In the meantime the Madagascar harvest has been well under way for over almost two months and there have been several unexpected developments so far. Here are the key take-away points that we have identified.

+ Cyclone Enawo did not have the disastrous impact that many had predicted. Although there is a significant quantity of very immature cyclone vanilla (these are green beans that were blown of the vines 3-4 months before full maturity and immediately cured) the overall quantity is probably less than 20% of the total crop.

+ We had suggested in our previous report that 2017 could produce one of the worst quality vanilla crops ever.However, against all expectations, even those of the most seasoned vanilla exporters in Madagascar, rural communities were in fact able to control the theft of green vanilla to a large extent. As we write this report there is still an ongoing green vanilla campaign whereas last year at this time most green vanilla had been harvested. This suggests a more mature crop in 2017, which in theory should translate into better quality and better yields, particularly in the regions of Ambanja, Maroantsetra and Mananra. Qualities in the Antalaha and Sambava will be more difficult to contend with.

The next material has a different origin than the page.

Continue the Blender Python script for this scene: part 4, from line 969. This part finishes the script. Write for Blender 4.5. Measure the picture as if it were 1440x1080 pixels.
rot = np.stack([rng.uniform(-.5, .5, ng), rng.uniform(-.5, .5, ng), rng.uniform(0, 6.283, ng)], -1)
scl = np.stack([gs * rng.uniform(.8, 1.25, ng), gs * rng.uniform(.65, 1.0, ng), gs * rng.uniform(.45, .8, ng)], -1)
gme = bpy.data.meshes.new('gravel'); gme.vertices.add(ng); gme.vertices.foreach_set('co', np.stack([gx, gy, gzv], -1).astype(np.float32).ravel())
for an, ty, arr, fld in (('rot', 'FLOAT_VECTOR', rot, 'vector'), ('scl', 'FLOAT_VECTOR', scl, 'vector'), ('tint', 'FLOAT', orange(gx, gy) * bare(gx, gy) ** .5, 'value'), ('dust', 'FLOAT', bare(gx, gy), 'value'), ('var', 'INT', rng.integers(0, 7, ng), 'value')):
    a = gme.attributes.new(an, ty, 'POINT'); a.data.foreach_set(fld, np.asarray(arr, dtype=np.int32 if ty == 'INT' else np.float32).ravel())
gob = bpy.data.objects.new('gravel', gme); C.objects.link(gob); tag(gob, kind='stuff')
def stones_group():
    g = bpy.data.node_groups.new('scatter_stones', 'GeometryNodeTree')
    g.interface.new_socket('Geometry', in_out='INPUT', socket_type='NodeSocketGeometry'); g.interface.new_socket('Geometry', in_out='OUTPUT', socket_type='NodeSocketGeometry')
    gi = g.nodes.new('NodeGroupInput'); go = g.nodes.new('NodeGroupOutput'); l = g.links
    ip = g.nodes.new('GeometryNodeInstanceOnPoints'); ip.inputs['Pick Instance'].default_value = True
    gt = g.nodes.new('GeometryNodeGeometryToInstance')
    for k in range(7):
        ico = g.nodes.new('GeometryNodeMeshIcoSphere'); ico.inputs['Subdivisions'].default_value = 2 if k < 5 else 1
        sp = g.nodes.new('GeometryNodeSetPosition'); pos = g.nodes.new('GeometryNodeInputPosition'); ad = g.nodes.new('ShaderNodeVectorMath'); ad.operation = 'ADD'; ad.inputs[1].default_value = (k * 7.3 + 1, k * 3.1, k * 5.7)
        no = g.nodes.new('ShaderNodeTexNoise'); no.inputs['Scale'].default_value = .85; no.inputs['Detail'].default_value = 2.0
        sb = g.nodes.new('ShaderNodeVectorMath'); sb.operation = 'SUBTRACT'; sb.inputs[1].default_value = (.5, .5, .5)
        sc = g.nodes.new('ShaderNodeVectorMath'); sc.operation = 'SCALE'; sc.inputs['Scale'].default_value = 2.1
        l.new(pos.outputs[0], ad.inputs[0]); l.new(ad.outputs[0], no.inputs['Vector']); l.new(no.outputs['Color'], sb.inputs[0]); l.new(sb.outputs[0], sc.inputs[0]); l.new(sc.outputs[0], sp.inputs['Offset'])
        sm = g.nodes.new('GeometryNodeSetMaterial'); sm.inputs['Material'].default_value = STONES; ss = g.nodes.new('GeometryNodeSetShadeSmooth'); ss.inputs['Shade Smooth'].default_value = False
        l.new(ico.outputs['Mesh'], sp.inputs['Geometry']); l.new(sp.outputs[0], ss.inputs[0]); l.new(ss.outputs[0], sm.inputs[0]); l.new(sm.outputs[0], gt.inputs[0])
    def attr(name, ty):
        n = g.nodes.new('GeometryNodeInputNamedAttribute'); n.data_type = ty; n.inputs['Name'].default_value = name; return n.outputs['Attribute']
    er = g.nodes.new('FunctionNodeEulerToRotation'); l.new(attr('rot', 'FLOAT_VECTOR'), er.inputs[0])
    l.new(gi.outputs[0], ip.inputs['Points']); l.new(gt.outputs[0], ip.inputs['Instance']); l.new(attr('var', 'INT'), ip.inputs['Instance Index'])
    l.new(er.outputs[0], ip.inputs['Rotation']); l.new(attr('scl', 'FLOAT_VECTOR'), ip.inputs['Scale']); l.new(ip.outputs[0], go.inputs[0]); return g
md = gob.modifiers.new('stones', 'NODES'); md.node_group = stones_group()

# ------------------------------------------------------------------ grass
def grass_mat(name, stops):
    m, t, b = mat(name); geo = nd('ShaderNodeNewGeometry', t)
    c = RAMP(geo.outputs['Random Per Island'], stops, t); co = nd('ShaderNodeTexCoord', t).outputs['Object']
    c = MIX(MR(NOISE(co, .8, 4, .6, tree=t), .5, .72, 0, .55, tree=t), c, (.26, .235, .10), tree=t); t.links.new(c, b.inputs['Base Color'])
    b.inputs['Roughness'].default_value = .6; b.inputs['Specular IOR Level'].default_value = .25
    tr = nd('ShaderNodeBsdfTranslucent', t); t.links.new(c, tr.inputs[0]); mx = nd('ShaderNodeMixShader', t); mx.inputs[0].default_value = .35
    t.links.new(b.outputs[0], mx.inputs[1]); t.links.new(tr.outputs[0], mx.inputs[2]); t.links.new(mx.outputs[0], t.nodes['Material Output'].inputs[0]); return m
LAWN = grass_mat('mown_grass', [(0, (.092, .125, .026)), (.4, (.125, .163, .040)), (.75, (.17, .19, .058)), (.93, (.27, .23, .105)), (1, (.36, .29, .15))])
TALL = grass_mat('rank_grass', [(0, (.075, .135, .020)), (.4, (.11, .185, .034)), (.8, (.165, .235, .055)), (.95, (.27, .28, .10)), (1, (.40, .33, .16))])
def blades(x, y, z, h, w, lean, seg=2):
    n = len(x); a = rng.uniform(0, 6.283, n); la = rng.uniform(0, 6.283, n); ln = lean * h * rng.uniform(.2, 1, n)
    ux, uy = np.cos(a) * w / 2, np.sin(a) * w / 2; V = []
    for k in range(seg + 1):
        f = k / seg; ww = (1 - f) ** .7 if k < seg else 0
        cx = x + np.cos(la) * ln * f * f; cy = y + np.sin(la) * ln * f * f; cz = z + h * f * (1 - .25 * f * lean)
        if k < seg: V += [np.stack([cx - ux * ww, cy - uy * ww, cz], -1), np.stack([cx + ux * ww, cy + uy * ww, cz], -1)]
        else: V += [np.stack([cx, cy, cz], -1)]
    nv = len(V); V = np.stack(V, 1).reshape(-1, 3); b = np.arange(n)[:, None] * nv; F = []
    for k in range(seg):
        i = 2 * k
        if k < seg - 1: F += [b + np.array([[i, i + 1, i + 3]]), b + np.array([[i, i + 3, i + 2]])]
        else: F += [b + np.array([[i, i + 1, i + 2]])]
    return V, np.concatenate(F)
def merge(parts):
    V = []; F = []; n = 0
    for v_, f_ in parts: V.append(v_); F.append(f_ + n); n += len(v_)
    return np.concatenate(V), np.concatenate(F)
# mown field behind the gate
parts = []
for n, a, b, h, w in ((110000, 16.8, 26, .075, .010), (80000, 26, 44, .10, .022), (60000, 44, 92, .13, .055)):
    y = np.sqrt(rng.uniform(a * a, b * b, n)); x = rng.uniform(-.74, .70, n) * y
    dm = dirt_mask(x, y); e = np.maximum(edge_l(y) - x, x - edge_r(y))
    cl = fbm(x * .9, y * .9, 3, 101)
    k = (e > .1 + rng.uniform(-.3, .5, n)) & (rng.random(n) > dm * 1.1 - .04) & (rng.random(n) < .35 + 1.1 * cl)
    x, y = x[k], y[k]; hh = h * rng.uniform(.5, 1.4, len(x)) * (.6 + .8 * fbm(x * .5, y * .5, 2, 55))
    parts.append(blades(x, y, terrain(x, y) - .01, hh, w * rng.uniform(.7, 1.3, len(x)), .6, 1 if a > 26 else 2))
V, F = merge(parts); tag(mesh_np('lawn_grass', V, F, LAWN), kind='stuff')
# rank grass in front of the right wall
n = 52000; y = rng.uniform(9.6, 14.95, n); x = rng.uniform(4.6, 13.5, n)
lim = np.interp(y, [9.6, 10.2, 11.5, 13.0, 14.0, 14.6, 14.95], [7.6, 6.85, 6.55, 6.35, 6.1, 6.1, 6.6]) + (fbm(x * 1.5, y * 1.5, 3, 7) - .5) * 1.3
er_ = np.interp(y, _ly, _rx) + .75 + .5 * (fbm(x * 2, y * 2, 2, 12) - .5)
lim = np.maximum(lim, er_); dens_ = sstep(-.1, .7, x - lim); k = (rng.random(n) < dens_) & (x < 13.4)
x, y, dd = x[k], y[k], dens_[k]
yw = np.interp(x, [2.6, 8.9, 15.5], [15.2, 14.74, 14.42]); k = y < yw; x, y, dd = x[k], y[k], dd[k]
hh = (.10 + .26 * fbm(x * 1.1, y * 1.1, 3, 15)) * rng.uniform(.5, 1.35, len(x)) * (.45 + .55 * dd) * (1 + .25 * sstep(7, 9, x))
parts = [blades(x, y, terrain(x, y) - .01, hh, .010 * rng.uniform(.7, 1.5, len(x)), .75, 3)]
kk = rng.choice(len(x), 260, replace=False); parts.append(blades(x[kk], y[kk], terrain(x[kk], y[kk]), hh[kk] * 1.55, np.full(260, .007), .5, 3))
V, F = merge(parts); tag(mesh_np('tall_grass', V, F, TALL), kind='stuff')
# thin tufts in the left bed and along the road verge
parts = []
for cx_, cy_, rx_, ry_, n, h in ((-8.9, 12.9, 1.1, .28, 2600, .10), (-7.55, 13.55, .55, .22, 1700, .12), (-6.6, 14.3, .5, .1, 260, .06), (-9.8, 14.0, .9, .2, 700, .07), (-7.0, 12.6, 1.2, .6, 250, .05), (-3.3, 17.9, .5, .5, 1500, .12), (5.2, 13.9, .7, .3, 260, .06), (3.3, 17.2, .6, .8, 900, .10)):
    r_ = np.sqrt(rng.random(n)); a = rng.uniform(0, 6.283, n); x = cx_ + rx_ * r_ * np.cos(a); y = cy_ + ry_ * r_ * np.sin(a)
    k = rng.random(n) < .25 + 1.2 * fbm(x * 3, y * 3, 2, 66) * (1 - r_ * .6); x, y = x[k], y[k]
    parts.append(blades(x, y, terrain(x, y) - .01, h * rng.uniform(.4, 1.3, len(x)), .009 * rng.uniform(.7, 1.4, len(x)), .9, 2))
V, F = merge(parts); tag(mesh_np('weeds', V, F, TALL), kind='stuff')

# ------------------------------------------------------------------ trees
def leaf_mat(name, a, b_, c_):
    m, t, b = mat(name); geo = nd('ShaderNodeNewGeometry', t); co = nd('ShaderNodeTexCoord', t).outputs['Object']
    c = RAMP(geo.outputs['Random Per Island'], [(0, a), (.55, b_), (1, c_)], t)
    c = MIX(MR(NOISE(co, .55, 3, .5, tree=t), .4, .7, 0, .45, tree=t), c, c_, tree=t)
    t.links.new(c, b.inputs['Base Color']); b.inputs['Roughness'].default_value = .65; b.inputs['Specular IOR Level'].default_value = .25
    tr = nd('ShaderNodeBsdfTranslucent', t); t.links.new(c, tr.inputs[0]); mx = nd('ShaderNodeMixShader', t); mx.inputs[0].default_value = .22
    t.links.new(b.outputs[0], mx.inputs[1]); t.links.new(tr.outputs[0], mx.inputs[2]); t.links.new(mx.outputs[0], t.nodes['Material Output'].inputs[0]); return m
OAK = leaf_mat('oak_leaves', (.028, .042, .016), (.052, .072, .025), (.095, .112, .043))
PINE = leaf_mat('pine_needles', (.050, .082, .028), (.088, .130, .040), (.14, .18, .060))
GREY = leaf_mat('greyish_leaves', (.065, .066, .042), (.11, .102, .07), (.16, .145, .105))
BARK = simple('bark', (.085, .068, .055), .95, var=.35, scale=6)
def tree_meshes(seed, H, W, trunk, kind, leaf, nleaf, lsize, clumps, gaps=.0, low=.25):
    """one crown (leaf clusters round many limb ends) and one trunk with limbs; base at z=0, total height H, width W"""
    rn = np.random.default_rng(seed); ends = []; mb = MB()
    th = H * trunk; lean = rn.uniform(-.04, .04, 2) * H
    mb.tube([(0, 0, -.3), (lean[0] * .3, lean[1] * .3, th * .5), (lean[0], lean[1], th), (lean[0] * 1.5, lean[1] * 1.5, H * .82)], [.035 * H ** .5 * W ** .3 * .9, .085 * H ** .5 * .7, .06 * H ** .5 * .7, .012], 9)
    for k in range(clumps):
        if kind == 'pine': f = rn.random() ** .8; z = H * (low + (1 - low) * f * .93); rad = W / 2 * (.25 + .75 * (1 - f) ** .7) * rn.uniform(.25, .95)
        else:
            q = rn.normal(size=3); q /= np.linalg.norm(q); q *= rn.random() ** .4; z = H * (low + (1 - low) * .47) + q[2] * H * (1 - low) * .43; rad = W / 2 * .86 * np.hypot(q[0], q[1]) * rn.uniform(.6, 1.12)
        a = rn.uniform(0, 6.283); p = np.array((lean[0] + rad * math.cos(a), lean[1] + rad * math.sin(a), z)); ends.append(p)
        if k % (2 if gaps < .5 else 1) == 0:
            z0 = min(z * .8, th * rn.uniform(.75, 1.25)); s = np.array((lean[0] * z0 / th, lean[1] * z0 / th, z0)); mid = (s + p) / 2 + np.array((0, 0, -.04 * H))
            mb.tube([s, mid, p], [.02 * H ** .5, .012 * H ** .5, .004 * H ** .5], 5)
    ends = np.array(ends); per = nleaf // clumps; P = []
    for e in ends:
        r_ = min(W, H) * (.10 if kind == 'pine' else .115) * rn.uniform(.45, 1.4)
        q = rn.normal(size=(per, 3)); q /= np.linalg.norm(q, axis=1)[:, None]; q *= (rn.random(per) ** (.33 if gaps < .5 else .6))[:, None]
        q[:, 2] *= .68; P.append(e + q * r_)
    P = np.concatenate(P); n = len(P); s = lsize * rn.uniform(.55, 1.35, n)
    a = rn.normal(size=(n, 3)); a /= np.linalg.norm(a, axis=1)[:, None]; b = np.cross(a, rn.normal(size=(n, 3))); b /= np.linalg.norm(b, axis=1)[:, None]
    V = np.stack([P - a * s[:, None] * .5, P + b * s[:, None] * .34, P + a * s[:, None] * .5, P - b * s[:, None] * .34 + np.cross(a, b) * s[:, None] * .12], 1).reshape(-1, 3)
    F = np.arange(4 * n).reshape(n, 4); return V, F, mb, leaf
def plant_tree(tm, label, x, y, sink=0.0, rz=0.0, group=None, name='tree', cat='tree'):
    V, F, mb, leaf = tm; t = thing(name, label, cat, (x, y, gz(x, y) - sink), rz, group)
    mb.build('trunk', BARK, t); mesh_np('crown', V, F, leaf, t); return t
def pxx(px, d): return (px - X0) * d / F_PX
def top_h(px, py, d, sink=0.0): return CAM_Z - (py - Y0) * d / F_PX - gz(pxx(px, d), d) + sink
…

+ A big factor in helping to control the theft of green vanilla, in our opinion, is the drop in demand for “quick cured” vanilla this year over last. This has meant far less financing in advance of the green market and less pressure on green vanilla prices. This is welcome news for those who truly believe in the sustainable purchasing of vanilla beans. It seems the local government is coming to realize how detrimental this practice is towards the communities in Madagascar who rely on vanilla for their livelihoods.

+ There is a possibility of a government decree which would not allow any vanilla exports from Madagascar before October 15th however to date we have not seen anything official. We see such an action as being far more detrimental than beneficial to the local vanilla market given the current global supply situation.

+ Pricing has been stable since the start of the campaign, should f it remains that way we can expect pricing in the same range as witnessed just prior to the cyclone. However we caution that it is still very early in the campaign and vanilla pricing is by no means established.

+ Unfortunately some large collectors have already started to vacuum pack partially cured vanilla beans in the hopes of a higher price later in the season. Unless the local government gets involved we do not see this practice being curtailed in the short term. In our opinion only a surplus production in vanilla will put an end, at least temporarily, to this practice which serves only to severely diminish vanilla quality and yields.

+ Our preliminary estimate for crop size for the 2016 Madagascar crop is between

1300 – 1500mt including the cyclone vanilla. Barring any government intervention, the lower quality beans will export by September, high grade extraction by late October early November. Good quality Black vanilla no earlier than December/January 2018.

This is still a very preliminary crop assessment for 2017. As anybody who has dealt with Madagascar for any length of time knows, much can still happen. We will attempt to issue a more detailed report prior to the end of the 4th quarter.